Harmonious Spirit of George Washington Maher


More information about the Maher Walnut Paneled Room: CLICK HERE

After 25 years, Architectural Antiques has the chance to save George W. Maher's work once again. When our salvage team drove the truck leaving for Kenilworth, Illinois, we can't help recalling Rockledge.

(StarTribune news on Rockledge)

In 1911, Maher designed Rockledge located outside of Winona, Minnesota. His designs were all inclusive; from the lavish interiors to nearly every object that could be used in this house including chairs, vases, lamps, clocks, and even the silverware. Maher also created a distinctive design for the King family.  The river bluff that was part of the natural scenery surrounding Rockledge and a lily motif was the inspiration to provide a visual rhythm throughout the home.

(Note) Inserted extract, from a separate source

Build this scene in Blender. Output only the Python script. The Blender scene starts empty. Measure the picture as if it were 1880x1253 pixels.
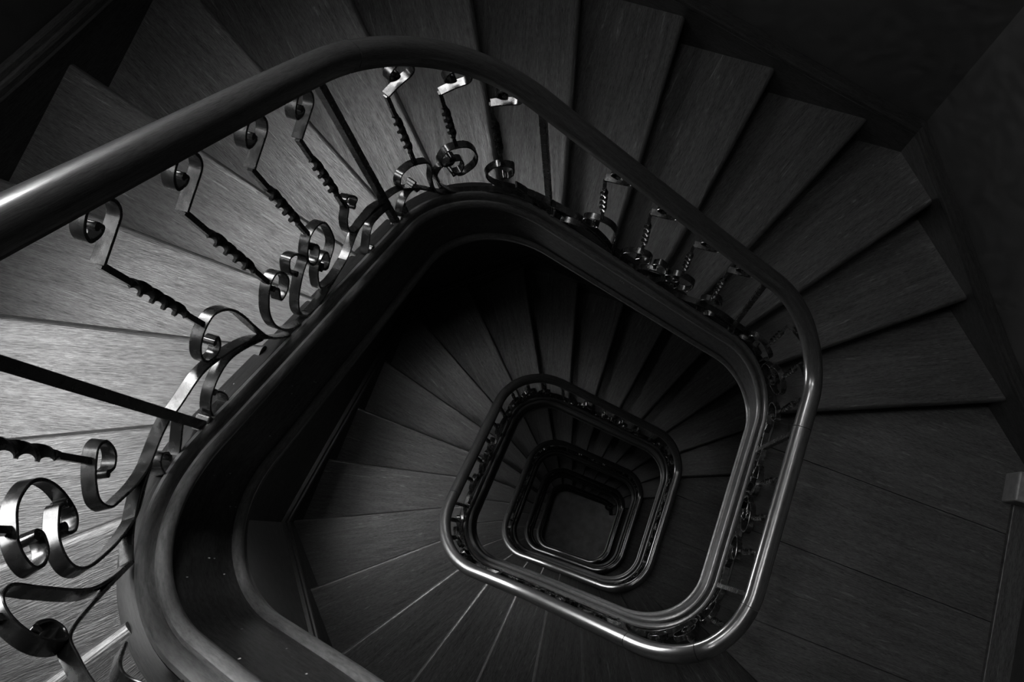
import bpy, bmesh, math, random
import numpy as np
from mathutils import Vector, Matrix
random.seed(7)
COL = bpy.context.scene.collection
H = 3.8                     # storey height
NR = 23                     # risers per turn
RIS = H / NR
P_ = [1628.242856, 1053.919328, 991.133889, -0.089805, -0.284102, 0.222268, -0.177722, 0.12177, 0.110306, -0.181436, 0.017587, 0.076993, 0.066284, 0.076081, 0.067226, 0.175465, 0.48, 0.720103, 1.034249, 0.972136, 0.921409, 1.587525, 0.898023, 0.984315, 0.184619, 0.191019]
B_ = [[0.9976775, -0.0148852, -0.0664686], [0.0, 0.9758301, -0.2185305], [0.068115, 0.218023, 0.9735637]]
F = P_[0]
ZL = P_[23] * H + .012             # depth of the landing in view below the camera
GZ = ZL + 4 * H             # depth of the ground floor


def W(x, y, Z):
    """plan x (right), y (towards the viewer), depth Z below the camera -> Blender world (ground floor at z=0)"""
    return Vector((x, -y, GZ - Z))


# ------------------------------------------------------------------ plan of the well
def plan_curve(q, rs, n=240):
    T = []
    for k in range(4):
        a, b, c = q[k - 1], q[k], q[(k + 1) % 4]
        u = (a - b) / np.linalg.norm(a - b); v = (c - b) / np.linalg.norm(c - b)
        half = np.arccos(np.clip(u @ v, -1, 1)) / 2
        t = rs[k] / np.tan(half); cen = b + (u + v) / np.linalg.norm(u + v) * rs[k] / np.sin(half)
        T.append((b + u * t, b + v * t, cen, rs[k]))
    out, S, s0 = [], [], 0.0
    tt = np.arange(n) / n
    for k in range(4):
        p0, p1 = T[k - 1][1], T[k][0]; L = np.linalg.norm(p1 - p0)
        out.append(p0 + (p1 - p0) * tt[:, None]); S.append(s0 + tt * L); s0 += L
        e0, e1, cen, r = T[k]
        a0 = np.arctan2(*(e0 - cen)[::-1]); a1 = np.arctan2(*(e1 - cen)[::-1])
        while a1 < a0: a1 += 2 * np.pi
        an = a0 + (a1 - a0) * tt
        out.append(cen + r * np.column_stack([np.cos(an), np.sin(an)])); S.append(s0 + tt * r * (a1 - a0)); s0 += r * (a1 - a0)
    return np.concatenate(out), np.concatenate(S), s0


PL, SS, LT = plan_curve(np.array(P_[3:11]).reshape(4, 2) * H, np.array(P_[11:15]) * H)
_t = np.roll(PL, -1, 0) - np.roll(PL, 1, 0); _t /= np.linalg.norm(_t, axis=1)[:, None]
IDX = SS / LT


def _profile():
    w = [1.0] + list(P_[18:23]); l0, l1 = P_[16], P_[17]
    tt = np.linspace(0, 1, 2001)
    edges = np.array([0, .13, .25, .38, l0, l1, .85, 1.0001]); wt = np.array([w[0], w[1], w[2], w[3], 0, w[4], w[5]])
    sl = wt[np.clip(np.searchsorted(edges, tt, side='right') - 1, 0, 6)]
    sl = np.convolve(np.concatenate([sl[-41:-1], sl, sl[1:41]]), np.ones(81) / 81, 'valid')
    c = np.concatenate([[0], np.cumsum((sl[1:] + sl[:-1]) / 2)])
    return tt, c / c[-1]


_PT, _PC = _profile()


def plan(i, d=0.0):
    """point of the well curve at turn fraction i, d metres in towards the well"""
    f = (i % 1.0)
    x = np.interp(f, IDX, PL[:, 0], period=1.0); y = np.interp(f, IDX, PL[:, 1], period=1.0)
    tx = np.interp(f, IDX, _t[:, 0], period=1.0); ty = np.interp(f, IDX, _t[:, 1], period=1.0)
    n = math.hypot(tx, ty); tx /= n; ty /= n
    return x - ty * d, y + tx * d, tx, ty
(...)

The construction of Rockledge was completed around 1912.  In 1921, merely 10 years after Maher designed the house, the Kings redesigned it, and with this remodel,  Maher's creation of hard work was locked in a barn for the next 40 years. In 1987, the King family decided to tear down Rockledge. Architectural Antiques bought the salvage rights and saved many pieces of this extravagant Prairie Style home.

(Photos of museum exhibitions)

Twenty-five years later, another Maher's masterpiece has found its way to Architectural Antiques, and like Rochledge, we knew we had to save it. The value of Maher's work can't be merely measured by its beauty and craftsmanship. As a representative of Prairie School architectural movement, Maher's design philosophy expresses an idea rather than traditional architectural forms. He brought in surrounding nature and landscape as a motif for decorations in the building. By repeating a few motifs consistently throughout the house and visual expression of natural materials, Maher created a harmony between inhabitants and nature. From this perspective, Maher is a pioneer of getting out of the cold and unimaginative Industrial Revolution impacts.

For Architectural Antiques, salvaging Maher's work doesn't only mean saving the history of the Prairie School revolution, but also saving Maher's spirit of being harmonious with and being inspired by nature.  Today, we come to salvage another Maher's creation in Kenilworth, where he built his own home. Different from many modern architects, the house is exquisite and cohesive in every interior detail. During the salvage, we not only felt sad about Maher's efforts being neglected and discarded but also can't help questioning why we don't build such artwork-like creation anymore?